Alexis Tsipras has lead his Syriza party to a statistically meaningful victory in Greece’s fifth election in six years, winning about 35 per cent of the vote against 28 per cent for his conservative party opponents in New Democracy. Tsipras will form a new coalition government in a parliament that has a strong majority of pro-bailout members. A parliamentary majority of this nature isn’t the main issue. Rather it is the appointment of government ministers, who along with their departments, must demonstrate the commitment and willingness to implement the bailout programme. We will therefore have to reserve judgement as to whether the election result is meaningful until it becomes clearer if Greece has the political capacity to implement the bailout agreement, obtain new debt relief concessions, and emerge with sustainable economic growth.

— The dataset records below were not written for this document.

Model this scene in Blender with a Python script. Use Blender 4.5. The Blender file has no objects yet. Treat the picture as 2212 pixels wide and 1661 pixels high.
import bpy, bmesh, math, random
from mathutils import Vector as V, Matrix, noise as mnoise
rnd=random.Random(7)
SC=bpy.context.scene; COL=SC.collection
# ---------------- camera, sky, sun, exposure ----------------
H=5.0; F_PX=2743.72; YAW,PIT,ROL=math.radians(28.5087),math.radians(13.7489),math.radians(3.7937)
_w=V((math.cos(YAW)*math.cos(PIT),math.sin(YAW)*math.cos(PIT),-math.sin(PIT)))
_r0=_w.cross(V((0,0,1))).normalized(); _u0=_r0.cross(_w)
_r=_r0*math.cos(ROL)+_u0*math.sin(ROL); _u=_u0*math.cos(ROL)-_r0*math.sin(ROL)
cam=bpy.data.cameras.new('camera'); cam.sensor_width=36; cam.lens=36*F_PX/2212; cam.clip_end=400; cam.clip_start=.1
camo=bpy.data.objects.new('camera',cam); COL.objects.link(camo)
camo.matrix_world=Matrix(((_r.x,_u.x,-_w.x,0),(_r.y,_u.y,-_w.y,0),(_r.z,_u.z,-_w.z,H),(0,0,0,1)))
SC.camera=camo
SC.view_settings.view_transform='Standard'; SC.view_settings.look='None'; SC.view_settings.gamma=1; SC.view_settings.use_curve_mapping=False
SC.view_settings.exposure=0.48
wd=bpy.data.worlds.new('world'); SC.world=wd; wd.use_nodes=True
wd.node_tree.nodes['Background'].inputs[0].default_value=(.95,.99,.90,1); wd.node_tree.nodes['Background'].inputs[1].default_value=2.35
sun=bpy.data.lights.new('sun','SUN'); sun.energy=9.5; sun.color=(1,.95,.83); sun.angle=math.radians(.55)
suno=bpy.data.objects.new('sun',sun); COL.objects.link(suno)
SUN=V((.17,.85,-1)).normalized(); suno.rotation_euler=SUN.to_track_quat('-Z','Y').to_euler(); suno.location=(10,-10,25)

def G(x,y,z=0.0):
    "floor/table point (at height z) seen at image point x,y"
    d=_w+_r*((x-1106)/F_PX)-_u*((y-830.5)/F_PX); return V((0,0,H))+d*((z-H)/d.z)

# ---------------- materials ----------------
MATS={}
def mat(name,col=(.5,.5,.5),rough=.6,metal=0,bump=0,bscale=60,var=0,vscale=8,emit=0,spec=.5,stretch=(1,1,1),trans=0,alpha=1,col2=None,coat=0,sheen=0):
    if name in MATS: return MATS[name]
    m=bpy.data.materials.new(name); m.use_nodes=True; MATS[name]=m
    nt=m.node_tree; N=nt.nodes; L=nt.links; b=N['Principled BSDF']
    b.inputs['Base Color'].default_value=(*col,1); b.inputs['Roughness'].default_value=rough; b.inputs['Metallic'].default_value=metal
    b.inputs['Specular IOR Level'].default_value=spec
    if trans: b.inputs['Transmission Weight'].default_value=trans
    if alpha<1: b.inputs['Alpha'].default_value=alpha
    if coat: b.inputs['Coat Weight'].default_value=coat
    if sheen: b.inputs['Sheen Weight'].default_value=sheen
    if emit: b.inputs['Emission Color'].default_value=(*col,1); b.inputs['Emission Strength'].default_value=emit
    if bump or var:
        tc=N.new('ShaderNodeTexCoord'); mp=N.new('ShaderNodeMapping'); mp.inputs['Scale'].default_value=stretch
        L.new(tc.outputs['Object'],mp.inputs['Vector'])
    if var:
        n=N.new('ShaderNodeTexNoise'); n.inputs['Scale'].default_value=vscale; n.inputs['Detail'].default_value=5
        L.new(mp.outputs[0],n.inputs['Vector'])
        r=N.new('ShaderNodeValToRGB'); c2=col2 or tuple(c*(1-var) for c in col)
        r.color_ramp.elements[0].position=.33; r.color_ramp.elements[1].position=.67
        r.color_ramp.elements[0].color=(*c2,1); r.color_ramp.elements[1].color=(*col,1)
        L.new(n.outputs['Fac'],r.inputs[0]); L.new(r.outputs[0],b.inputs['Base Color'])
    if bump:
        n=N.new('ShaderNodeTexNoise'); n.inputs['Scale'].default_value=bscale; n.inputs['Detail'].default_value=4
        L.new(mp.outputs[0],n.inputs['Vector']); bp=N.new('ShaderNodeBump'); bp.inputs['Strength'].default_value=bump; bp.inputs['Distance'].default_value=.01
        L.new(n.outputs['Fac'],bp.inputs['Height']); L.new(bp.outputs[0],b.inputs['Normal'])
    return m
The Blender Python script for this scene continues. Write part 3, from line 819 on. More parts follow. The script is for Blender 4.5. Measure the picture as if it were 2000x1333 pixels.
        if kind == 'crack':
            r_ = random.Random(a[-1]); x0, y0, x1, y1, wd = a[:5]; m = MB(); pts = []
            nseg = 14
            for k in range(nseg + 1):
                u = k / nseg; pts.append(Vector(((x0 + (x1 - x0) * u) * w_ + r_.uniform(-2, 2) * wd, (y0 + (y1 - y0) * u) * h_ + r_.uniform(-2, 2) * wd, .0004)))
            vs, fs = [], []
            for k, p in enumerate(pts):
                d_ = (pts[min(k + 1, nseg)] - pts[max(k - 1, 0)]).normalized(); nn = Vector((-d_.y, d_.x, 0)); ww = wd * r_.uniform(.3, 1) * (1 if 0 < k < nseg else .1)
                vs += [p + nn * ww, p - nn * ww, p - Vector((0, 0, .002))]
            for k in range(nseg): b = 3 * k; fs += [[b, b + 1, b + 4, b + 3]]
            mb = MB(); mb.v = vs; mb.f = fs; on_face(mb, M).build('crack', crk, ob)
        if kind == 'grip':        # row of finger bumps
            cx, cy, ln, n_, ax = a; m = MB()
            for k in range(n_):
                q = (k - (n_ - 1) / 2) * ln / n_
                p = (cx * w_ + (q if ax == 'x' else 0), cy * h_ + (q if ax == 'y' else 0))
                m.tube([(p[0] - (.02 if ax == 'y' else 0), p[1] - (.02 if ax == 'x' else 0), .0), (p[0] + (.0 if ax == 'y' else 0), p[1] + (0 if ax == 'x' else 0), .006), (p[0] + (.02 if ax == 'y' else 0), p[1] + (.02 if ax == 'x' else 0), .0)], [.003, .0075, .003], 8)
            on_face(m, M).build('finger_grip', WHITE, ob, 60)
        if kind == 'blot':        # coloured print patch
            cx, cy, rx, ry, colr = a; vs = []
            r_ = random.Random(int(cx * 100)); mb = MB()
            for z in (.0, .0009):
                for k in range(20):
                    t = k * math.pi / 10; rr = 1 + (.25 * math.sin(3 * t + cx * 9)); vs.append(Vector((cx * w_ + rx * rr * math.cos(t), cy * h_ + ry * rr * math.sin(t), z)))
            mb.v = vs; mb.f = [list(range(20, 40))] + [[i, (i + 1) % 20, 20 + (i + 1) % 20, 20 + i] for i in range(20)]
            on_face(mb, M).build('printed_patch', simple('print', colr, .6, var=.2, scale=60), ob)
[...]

The journey from a significant and euphoric Syriza election victory in January to here has been astounding. The party was elected on a programme to overhaul the way Greece was governed, attack vested interests (except its own), and rid itself of the dreaded Memorandum of Understanding, which was the eurozone-ECB-IMF bail out agreement, requiring structural reforms and austerity. 

A torturous and acrimonious five months of negotiations later, Greece was experiencing capital flight on a significant scale, and had to shut the banks and impose capital controls. In early July, a referendum rejecting newly proposed bailout conditions was rejected by 61 per cent of voters. By that time, a slowly emerging economic recovery, which we now know was in progress—GDP rose by 0.1 per cent in the first quarter, and by 0.9 per cent in the second quarter—expired. 

The Greek government than backpedalled and accepted a new Memorandum of Understanding for an €86bn arrangement that provided for some concessions, for example on the primary deficit targets, but was in other ways more demanding than the one electors had just rejected. The so-called Left Platform within Syriza, the hard left faction, rejected the new terms and split from the party. Tsipras called new elections, and has been returned, his popularity intact if somewhat diminished. You couldn’t write the script.

So what happens now?

The most immediate issue for Greece is, in fact, not the bail out agreement itself but the banking sector. Without confidence in the banks, it seems unlikely that any recovery can plant roots, or that therefore the commitment to the bailout agreement will endure. Greece’s four main banks have until 1st January to submit to a restructuring that would recapitalise them, and allow them to address bad debts but without recourse to the deposits of customers and corporations. 

The reason this is important is because the depositors were "protected" under the terms of the recent sovereign bailout, in which some €25bn were earmarked to shore up the banks and allow them to function normally again. Separately, the Greek Parliament passed legislation, enabling new European banking regulations to come into force in 2016, featuring bailout rules that stipulate that banks seeking financial assistance must have recourse to their creditors. These are, in order, shareholders, lower priority bond holders, more important or senior bond holders, and depositors with over €100,000. Negotiations are continuing, soon with added urgency, to allow the restructuring to happen and to resolve the situation as far as depositors are concerned.

While all of this is going on, we should be braced for disappointing news on the economy after the surprisingly firm data produced for the first half of 2015. The impact of the closure of the banks, the imposition of capital controls and the continuing restrictions these impose on economic activity will surely come through in the third quarter data. Poor manufacturing data for July and August are already in the bag, and the prior quarter’s 10.6 per cent fall in business investment may only have been an hors d’oeuvre. Then, assuming the implementation of the bailout programme resumes soon after the formation and installation of a new coalition government, the consequences of agreed tax increases and spending curbs will be felt over year end and into 2016. 

Optimists may point to the examples of Ireland, Spain, Portugal and most recently Italy, where the imposition of austerity and the implementation of reform programmes seem like they are starting to bear some fruit in terms of economic growth. We can’t yet judge how sustainable more recent performance will be, but a start is a start. Greece, with Syriza 2.0 shorn of its hard left faction, might be able to follow suit, in particular if an elected-again Tsipras were to leave his former self behind and adopt the style and substance of, say, Italian Prime Minister, Matteo Renzi. 

Pessimists will retort that this isn’t about personalities or resolve. Greece’s debt burden is much heavier, and the adjustment it has to make, GDP having already fallen by over 25 per cent since the crisis started, far larger. In other words, without new magnanimous concessions on the terms of debt from creditors—write-offs are almost certainly not going to be offered—Greece will do well simply to run to stand still economically. 

The latter make an important point. If meaningful concessions were made, or dangled as a reward for compliance, they would probably have a material, positive psychological as well as economic impact.

The former miss an important point, alluded to at the outset. That is that Greece’s fundamental flaw—reflected in the those five elections in six years in which many have had the chance and failed to turn Greece around—is the weakness of its public administration. Sadly, this and the reluctance of Greece’s creditors to be magnanimous are locked in a vicious circle. 

Improving it was a key component of Syriza’s Thessaloniki programme, on which it fought the election in January. If Syriza 2.0 were able to start to address administrative, institutional and legal reforms, then the proverbial corner may well finally be turned with regard to relations with creditors and effectiveness of policies.